_Records supplied:_
──────

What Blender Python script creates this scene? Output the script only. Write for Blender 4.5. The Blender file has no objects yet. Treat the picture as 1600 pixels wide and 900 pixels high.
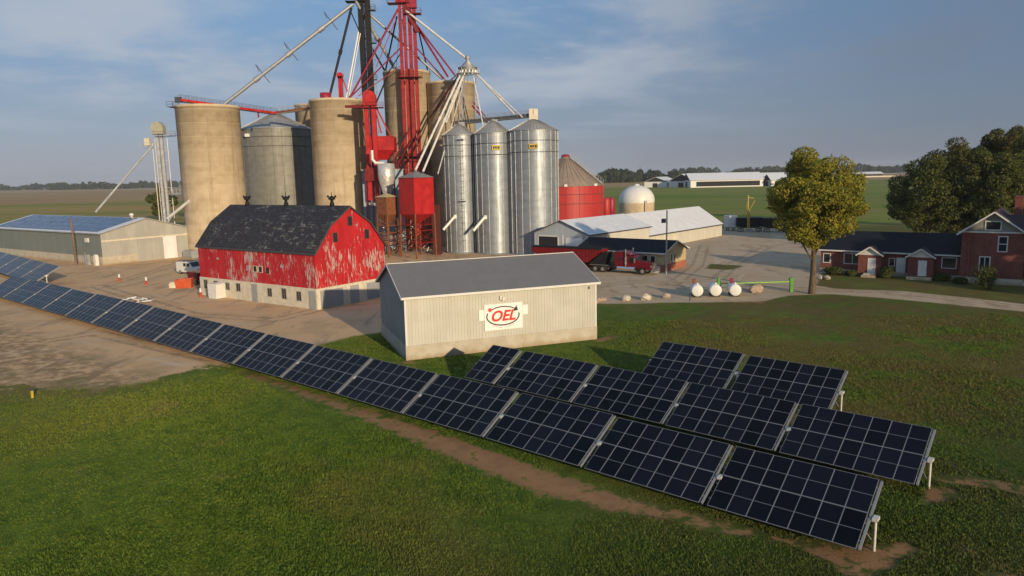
import bpy, math, random
import numpy as np
from mathutils import Matrix, Vector
random.seed(7); rng = np.random.default_rng(7)
R = math.radians; PI = math.pi
sc = bpy.context.scene; col = sc.collection

# ------------------------------------------------------------ camera
FPX, PITCH, ROLL, CH = 1127.19, 0.154607, 0.0211219, 16.925
_fw = np.array([0, math.cos(PITCH), -math.sin(PITCH)]); _rt = np.array([1., 0, 0]); _dn = np.cross(_fw, _rt)
rt = math.cos(ROLL)*_rt + math.sin(ROLL)*_dn; dn = -math.sin(ROLL)*_rt + math.cos(ROLL)*_dn
cam = bpy.data.objects.new('camera', bpy.data.cameras.new('camera')); col.objects.link(cam)
cam.matrix_world = Matrix(((rt[0], -dn[0], -_fw[0], 0), (rt[1], -dn[1], -_fw[1], 0), (rt[2], -dn[2], -_fw[2], CH), (0, 0, 0, 1)))
cam.data.sensor_width = 36; cam.data.lens = FPX/1600*36; cam.data.clip_end = 20000; cam.data.clip_start = .1
sc.camera = cam
CAMR = np.array([rt, dn, _fw])
def ray(u, v): return CAMR.T @ np.array([(u-800)/FPX, (v-450)/FPX, 1.])
def gp(u, v, z=0.0):
    c = ray(u, v); t = (z-CH)/c[2]; return np.array([c[0]*t, c[1]*t])
def at(u, v, Y):
    c = ray(u, v); t = Y/c[1]; return Vector((c[0]*t, Y, CH+c[2]*t))

# ------------------------------------------------------------ light
SUN_DIR = Vector((0.47, -0.88, 0)).normalized(); SUN_EL = R(13.0)
to_sun = Vector((SUN_DIR.x*math.cos(SUN_EL), SUN_DIR.y*math.cos(SUN_EL), math.sin(SUN_EL)))
sun = bpy.data.objects.new('sun', bpy.data.lights.new('sun', 'SUN')); col.objects.link(sun)
sun.data.energy = 4.6; sun.data.angle = R(.6); sun.data.color = (1.0, .80, .52)
sun.rotation_euler = to_sun.to_track_quat('Z', 'Y').to_euler()
sc.view_settings.view_transform = 'Standard'; sc.view_settings.look = 'None'
sc.view_settings.exposure = 0.0; sc.view_settings.gamma = 1.0; sc.view_settings.use_curve_mapping = False
try:
    sc.cycles.max_bounces = 5; sc.cycles.use_denoising = True
except Exception: pass

world = bpy.data.worlds.new('World'); sc.world = world; world.use_nodes = True
nt = world.node_tree; N = nt.nodes; Lk = nt.links; N.clear()
def nd(tree, t, **k):
    n = tree.nodes.new(t)
    for a, b in k.items(): setattr(n, a, b)
    return n
out = nd(nt, 'ShaderNodeOutputWorld'); bg = nd(nt, 'ShaderNodeBackground'); bg.inputs[1].default_value = .10
sky = nd(nt, 'ShaderNodeTexSky', sky_type='NISHITA', sun_disc=False)
sky.sun_elevation = SUN_EL; sky.sun_rotation = math.atan2(SUN_DIR.x, SUN_DIR.y)
sky.air_density = 1.0; sky.dust_density = .6; sky.ozone_density = 1.6
tc = nd(nt, 'ShaderNodeTexCoord'); sep = nd(nt, 'ShaderNodeSeparateXYZ'); Lk.new(tc.outputs['Generated'], sep.inputs[0])
def wm(op, a, b=None, c=None):
    n = nd(nt, 'ShaderNodeMath', operation=op)
    for i, x in enumerate((a, b, c)):
        if x is None: continue
        if isinstance(x, (int, float)): n.inputs[i].default_value = x
        else: Lk.new(x, n.inputs[i])
    return n.outputs[0]
def wmap(x, a, b, c, d, cl=True):
    n = nd(nt, 'ShaderNodeMapRange', clamp=cl, interpolation_type='SMOOTHSTEP')
    Lk.new(x, n.inputs[0])
    for i, v in enumerate((a, b, c, d)): n.inputs[i+1].default_value = v
    return n.outputs[0]
def wmix(f, a, b):
    n = nd(nt, 'ShaderNodeMix', data_type='RGBA')
    if isinstance(f, (int, float)): n.inputs[0].default_value = f
    else: Lk.new(f, n.inputs[0])
    for i, x in ((6, a), (7, b)):
        if isinstance(x, tuple): n.inputs[i].default_value = x+(1,)
        else: Lk.new(x, n.inputs[i])
    return n.outputs[2]
# clouds live on a plane high above: project the view direction
zc = wm('MAXIMUM', sep.outputs[2], .02)
px_ = wm('DIVIDE', sep.outputs[0], wm('ADD', zc, .12)); py_ = wm('DIVIDE', sep.outputs[1], wm('ADD', zc, .12))
cmb = nd(nt, 'ShaderNodeCombineXYZ'); Lk.new(px_, cmb.inputs[0]); Lk.new(py_, cmb.inputs[1])
def wnoise(scale, det, rough, off=(0, 0, 0), sc3=(1, 1, 1), dist=0):
    mp = nd(nt, 'ShaderNodeMapping'); mp.inputs[1].default_value = off; mp.inputs[3].default_value = sc3
    Lk.new(cmb.outputs[0], mp.inputs[0]); n = nd(nt, 'ShaderNodeTexNoise'); n.inputs['Scale'].default_value = scale
    n.inputs['Detail'].default_value = det; n.inputs['Roughness'].default_value = rough; n.inputs['Distortion'].default_value = dist
    Lk.new(mp.outputs[0], n.inputs[0]); return n.outputs[0]
hazef = wmap(sep.outputs[2], -.02, .30, 1, 0)
right = wmap(sep.outputs[0], -.35, .75, 0, 1)
hz_col = wmix(right, (2.7, 3.05, 4.2), (1.25, 1.6, 2.55))
top_col = wmix(right, (1.65, 3.45, 6.0), (1.05, 1.9, 3.4))
grad = wmix(hazef, top_col, hz_col)
base = wmix(.82, sky.outputs[0], grad)
c1 = wmap(wnoise(.95, 6, .55, (3.1, .4, 0), (1, 1.05, 1), .25), .41, .67, 0, .78)
c2 = wmap(wnoise(2.2, 6, .62, (1.2, 7, 0), (1, 1.2, 1), .3), .48, .76, 0, .5)
cl = wm('MULTIPLY', wm('MAXIMUM', c1, c2), wmap(sep.outputs[2], .02, .14, .15, 1))
ccol = wmix(wmap(sep.outputs[0], .05, .5, 0, 1), (4.7, 5.1, 5.8), (1.7, 2.2, 3.0))
skyc = wmix(cl, base, ccol)
Lk.new(skyc, bg.inputs[0]); Lk.new(bg.outputs[0], out.inputs[0])

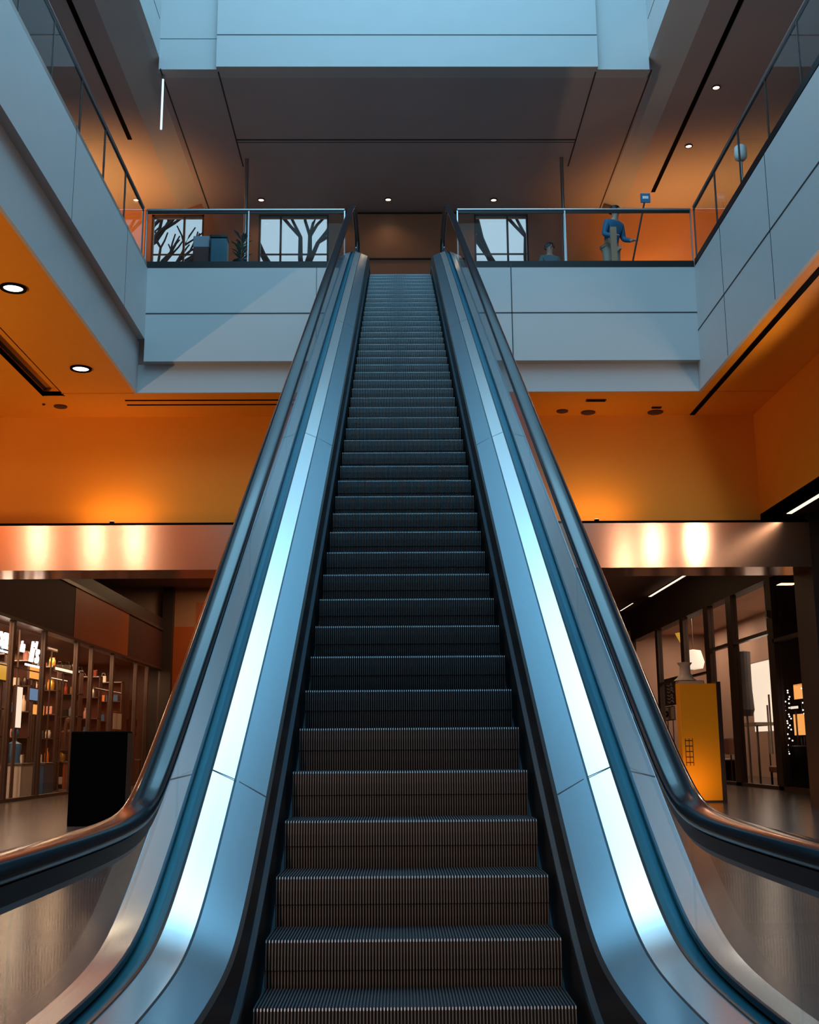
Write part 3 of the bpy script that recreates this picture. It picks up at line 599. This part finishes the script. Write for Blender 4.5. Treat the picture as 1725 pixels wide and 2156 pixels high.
# ------------------------------------------------------------ left shop (front plane x = -9.6)
XL = -9.6
t = thing('glass_storefront', (XL, 27, 0), 'glass shop front on the left with slim bronze mullions and dark band above', 'shop front')
b = MB(); b.box(-0.35, 0, -6, 6.83, 4.5, 6.0, 'brown'); b.done('sign_band', t); b = MB(); b.box(-0.35, 0.0, 13.7, 19.7, 4.5, 6.0, 'brown'); b.done('sign_band', t)
b = MB(); b.box(-0.35, 0.01, 6.83, 13.7, 4.5, 6.0, 'rust'); b.done('orange_panel', t)
b = MB(); b.box(-0.3, 0.05, -6, 19.7, 6.0, 6.1, 'mull'); b.box(-0.3, 0.05, -6, 19.7, 4.42, 4.5, 'mull'); b.done('edge_trim', t)
b = MB(); b.box(-0.3, 0.02, -6, 19.7, 6.1, 6.5, 'dark'); b.done('upper_band', t)
ms = [-6, -3, 1.6, 4.2, 7.4, 9.1, 11.8, 15.3, 17.2, 19.7]
for y in ms:
    b = MB(); b.box(-0.1, 0.02, y-0.09, y+0.09, 0, 4.45, 'mull'); b.done('mullion', t)
for a, c in zip(ms, ms[1:]):
    b = MB(); b.box(-0.05, -0.035, a+0.09, c-0.09, 0.08, 4.45, 'shopglass'); b.done('glass_pane', t)
b = MB(); b.box(-0.1, 0.03, -6, 19.7, 0, 0.08, 'mull'); b.done('sill', t)
b = MB(); b.box(-15.8, XL-0.35, 20.8, 47, 4.6, 4.7, 'brown'); struct(b.done('ceiling'))
b = MB(); b.box(-13.2, -13.0, 20.8, 47, 0, 4.6, 'wood'); struct(b.done('wall_left'))
for x in (-10.4, -11.9):
    for y in (24, 28, 32, 36, 40, 44): area('shop_lamp', (x, y, 4.5), 0.5, 2.2, 34.0 if y < 37 else 16.0, (1, .6, .34))
# fixtures and goods
def shelf_unit(x, y, w, h, nsh, label, rz=0):
    r = thing('display_shelf', (x, y, 0), label, 'shelf', 'shelves in the left shop', rz)
    b = MB(); b.box(-w/2, -w/2+.04, -.2, .2, 0, h, 'mull'); b.box(w/2-.04, w/2, -.2, .2, 0, h, 'mull'); b.box(-w/2, w/2, .18, .2, 0, h, 'brown'); b.done('frame', r)
    for i in range(nsh):
        z = 0.1+i*(h-0.15)/(nsh-1); b = MB(); b.box(-w/2, w/2, -.2, .18, z, z+0.03, 'chrome' if i % 2 else 'mull'); b.done('shelf_board', r)
    return r
pal = [('red_goods', (.45, .06, .03)), ('cream_goods', (.75, .6, .45)), ('blue_goods', (.04, .14, .32)), ('gold_goods', (.7, .4, .08)), ('pink_goods', (.75, .38, .34)), ('dark_goods', (.03, .02, .02)), ('white_goods', (.85, .8, .75)), ('steel_goods', (.5, .5, .5)), ('orange_goods', (.8, .25, .06)), ('bluegrey_goods', (.2, .35, .5))]
names = []
for n_, c in pal: M[n_] = mat(n_, c, 0.25, 0.6 if 'steel' in n_ or 'gold' in n_ else 0.0); names.append(n_)
def goods(kind, k):
    b = MB()
    if kind == 'bottle': b.lathe((0, 0, 0), [(.05, 0), (.055, .02), (.055, .2), (.02, .26), (.02, .33), (.001, .335)], k, 12); return b.done('bottle', None, smooth=True)
    if kind == 'box': b.box(-.09, .09, -.07, .07, 0, .24, k); return b.done('gift_box', None, bevel=.008)
    if kind == 'jar': b.lathe((0, 0, 0), [(.07, 0), (.08, .03), (.08, .16), (.06, .19), (.065, .22), (.001, .225)], k, 12); return b.done('jar', None, smooth=True)
    b.box(-.11, .11, -.05, .05, 0, .24, k); b.tube([(-.07, 0, .26), (-.05, 0, .35), (.05, 0, .35), (.07, 0, .26)], .008, k, 6); return b.done('handbag', None, bevel=.01)
protos = [(kd, k, goods(kd, k)) for kd in ('bottle', 'box', 'jar', 'bag') for k in names]
used = set()
def place(x, y, z, i, where, sc=1.0):
    kd, k, o = protos[i]
    if i in used: o = o.copy(); COL.objects.link(o)
    used.add(i); o.location = (x, y, z); o.rotation_euler = (0, 0, random.uniform(-.1, .1)); sc = min(sc, 1.0) if kd in ('bag', 'box') else sc; o.scale = (sc, sc, sc)
    col = k.split('_')[0].replace('bluegrey', 'blue-grey'); nm = {'bottle': 'bottle', 'box': 'gift box', 'jar': 'jar', 'bag': 'handbag'}[kd]
    tag(o, '%s %s on the shelf %s' % (col, nm, where), nm, '%s %ss on the shelves, %s' % (col, nm, where))
us = [(-11.9, 29.3), (-11.9, 32.0), (-11.9, 34.4), (-11.9, 37.0), (-11.9, 39.6), (-11.9, 42.2), (-11.9, 45.6)]
cnt = 0
for j, (x, y) in enumerate(us):
    w = 2.1; lab = ['near the left photo edge', 'behind the neon script', 'behind the second mullion', 'in the middle of the left shop', 'behind the black kiosk', 'towards the far end of the left shop', 'at the far end of the left shop'][j]
    shelf_unit(x, y, w, 3.9, 6, 'tall bronze display shelf of goods '+lab, 0)
    for i in range(6):
        z = 0.1+i*(3.9-0.15)/5+0.031
        n_ = 7
        for q in range(n_):
            if random.random() < 0.12: continue
            place(x-w/2+0.27+q*(w-0.54)/(n_-1), y-0.03, z, random.randrange(len(protos)), lab, random.uniform(1.1, 1.5)); cnt += 1
for i, (kd, k, o) in enumerate(protos):
    if i not in used: bpy.data.objects.remove(o)
# lit wall pictures, mannequins, counters
def panel_thing(name, x0, x1, y0, y1, z0, z1, k, label, cat, fr='mull'):
    t = thing(name, ((x0+x1)/2, (y0+y1)/2, z0), label, cat); dx, dy, h = (x1-x0)/2, (y1-y0)/2, z1-z0
    b = MB(); b.box(-dx, dx, -dy, dy, 0, h, fr); b.done('frame', t)
    b = MB(); ex, ey = (0.012, -0.04) if dx < dy else (-0.04, 0.012)
    b.box(-dx-ex, dx+ex, -dy-ey, dy+ey, .04, h-.04, k); b.done('face', t)
    if z0 > 0.3: b = MB(); b.box(-.02, .02, -.02, .02, -z0+(1.24 if name == 'screen' else 0), 0, 'mull'); b.done('support_pole', t)
    return t
panel_thing('picture_panel', -10.33, -10.27, 29.3, 30.6, 3.0, 3.5, 'yellow', 'yellow and amber lit picture in the shop at the left photo edge', 'picture')
panel_thing('lit_display_board', -10.23, -10.17, 30.7, 31.3, 1.8, 2.95, 'screenw', 'tall narrow white lit panel in the left shop window', 'light panel')
panel_thing('picture_panel', -10.53, -10.47, 32.7, 33.8, 3.22, 3.65, 'screen', 'orange lit picture under the glowing script in the left shop', 'picture')
panel_thing('picture_panel', -10.33, -10.27, 32.55, 33.6, 2.2, 2.55, 'screen', 'lower orange lit picture, below the blue one in the left shop', 'picture')
panel_thing('picture_panel', -10.43, -10.37, 32.5, 33.8, 2.6, 3.0, 'screenb', 'small blue lit picture between two orange ones', 'picture')
panel_thing('light_box', -10.53, -10.47, 35.1, 37.2, 3.62, 3.78, 'screenw', 'long warm lit shelf edge in the middle of the left shop', 'light panel')
panel_thing('light_box', -10.72, -10.66, 35.4, 37.2, 3.40, 3.46, 'screenw', 'thin warm light line just below the lit shelf edge', 'light panel')
panel_thing('light_box', -10.53, -10.47, 34.3, 35.3, 4.2, 4.28, 'screenw', 'short bright light bar high near the script sign', 'light panel')
panel_thing('light_box', -10.43, -10.37, 39.5, 43.4, 3.3, 3.38, 'screenw', 'thin bright line of light above the black kiosk', 'light panel')
panel_thing('picture_panel', -10.33, -10.27, 41.8, 43.1, 1.95, 2.6, 'white', 'pale grey framed board behind the kiosk', 'picture')
def mannequin(x, y, k, label, h=1.85):
    t = thing('mannequin', (x, y, 0), label, 'mannequin'); s = h/1.85
    b = MB(); b.lathe((0, 0, 0), [(.2, 0), (.2, .03), (.02, .04), (.02, .8)], 'chrome', 16); b.done('stand', t)
    b = MB(); b.lathe((0, 0, .75*s), [(.10, 0), (.2, .1), (.17, .3), (.21, .55), (.2, .68), (.07, .75), (.06, .84), (.09, .9), (.11, 1.0), (.08, 1.1), (.001, 1.12)], k, 18); b.done('torso', t, smooth=True)
    for sx in (-1, 1):
        b = MB(); b.tube([(0, sx*.2, 1.38*s), (0, sx*.28, 1.1*s), (.03, sx*.27, .82*s)], [.06, .05, .035], k, 10); b.done('arm', t, smooth=True)
mannequin(-10.3, 44.9, 'matt', 'tall black mannequin near the far end of the left shop window', 4.2)
mannequin(-10.9, 33.1, 'blue_goods', 'mannequin in dark blue clothes behind the second pane of the left shop')
mannequin(-10.4, 36.6, 'brown', 'dark brown mannequin behind the middle panes of the left shop', 2.8)
for y, k, l in ((33.9, 'blue_goods', 'blue display counter in the left shop window'), (37.9, 'rust', 'reddish brown counter behind the middle panes'), (31.9, 'white', 'pale counter at the left photo edge'), (46.2, 'mull', 'low bronze display table at the far end')):
    t = thing('display_counter', (-10.42, y, 0), l, 'counter', 'low counters in the left shop')
    b = MB(); b.box(-.3, .3, -.5, .5, 0, .85, k); b.done('body', t, bevel=.01); b = MB(); b.box(-.33, .33, -.53, .53, .85, .9, 'chrome'); b.done('top', t)
def text(s, loc, size, k, name, parent=None, rot=(math.pi/2, 0, math.pi/2), shear=0.35, ext=0.02):
    c = bpy.data.curves.new(name, 'FONT'); c.body = s; c.size = size; c.shear = shear; c.extrude = ext; c.offset = 0.012
    o = bpy.data.objects.new(name, c); COL.objects.link(o); bpy.context.view_layer.update()
    me = bpy.data.meshes.new_from_object(o); bpy.data.objects.remove(o)
    o = bpy.data.objects.new(name, me); COL.objects.link(o); me.materials.clear(); me.materials.append(M[k]); o.location = loc; o.rotation_euler = rot
    if parent: o.parent = parent
    return o
t = thing('neon_sign', (-9.95, 28.3, 3.55), 'glowing white script sign behind the left shop glass', 'sign')
text('XIE', (0.02, 0.15, 0.22), 0.55, 'neon', 'lettering', t); text('in', (0.02, 1.85, 0.25), 0.42, 'neon', 'lettering', t); text("li's", (0.02, 2.6, 0.05), 0.78, 'neon', 'lettering', t)
b = MB(); b.box(-.02, .01, 0, 1.3, .12, .16, 'neon'); b.box(-.02, .01, 2.4, 3.9, -.08, -.03, 'neon'); b.done('underline', t)
b = MB(); b.box(-.06, -.03, 0, 4.0, -.2, -.17, 'mull'); b.box(-.06, -.03, 0, 4.0, .82, .85, 'mull')
[b.box(-.06, -.02, y, y+.03, -3.55, .85, 'mull') for y in (0.1, 1.9, 3.9)]; b.done('rack', t)

# ------------------------------------------------------------ right shop (front plane x = 10.9)
XR = 10.9
t = thing('glass_storefront', (XR, 30, 0), 'tall glass shop front on the right with grey mullions and a black band above', 'shop front')
b = MB(); b.box(-0.02, 0.4, -6.6, 23.2, 6.05, 7.5, 'dark'); b.done('sign_band', t)
mr = [(0.2, .10), (3.1, .22), (7.2, .3), (10.0, .3), (13.5, .25), (17.8, .2), (23, .2)]
for y, w in mr:
    b = MB(); b.box(-0.05, 0.15, y-w, y+w, 0, 6.05, 'dark' if y < 4 or y > 16 else 'mull'); b.done('mullion', t)
for (a, wa), (c, wc) in zip(mr, mr[1:]):
    b = MB(); b.box(0.05, 0.065, a+wa, c-wc, 0.1, 6.05, 'shopglass'); b.done('glass_pane', t)
b = MB(); b.box(-0.05, 0.12, -6.6, 3, 4.15, 4.25, 'dark'); b.box(-0.04, 0.1, 3.2, 10, 4.45, 4.56, 'chrome'); b.box(-0.04, 0.1, 10, 17.6, 3.75, 3.83, 'mull'); b.done('transom', t)
b = MB(); b.box(-0.05, 0.12, -6.6, 23, 0, 0.1, 'mull'); b.done('sill', t)
b = MB(); b.box(0.1, 0.16, 3.4, 3.5, 0, 4.4, 'chrome'); b.box(-0.1, -0.06, 3.55, 3.6, 1.0, 2.7, 'white'); b.box(-0.1, -0.06, 3.75, 3.8, 1.0, 2.4, 'white'); b.done('door_handle', t)
b = MB(); b.box(-0.16, -0.05, 3.0, 3.15, 4.9, 5.1, 'chrome'); b.done('door_fitting', t)
b = MB(); b.box(11.3, 17, 34.5, 56, 6.6, 6.8, 'beige'); struct(b.done('ceiling'))
b = MB(); b.box(15.0, 15.2, 34.5, 55.8, 0, 6.6, 'beige'); b.box(11.3, 15.0, 55.7, 55.9, 0, 6.6, 'beige'); struct(b.done('wall_right'))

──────

_What is being asked:_
Using the listing above, list every line in which the string "wide" occurs.

_Solved problem:_
What Blender Python script creates this scene? Output the script only. Write for Blender 4.5. The Blender file has no objects yet. Treat the picture as 1600 pixels wide and 900 pixels high.
Write part 3 of the bpy script that recreates this picture. It picks up at line 599. This part finishes the script. Write for Blender 4.5. Treat the picture as 1725 pixels wide and 2156 pixels high.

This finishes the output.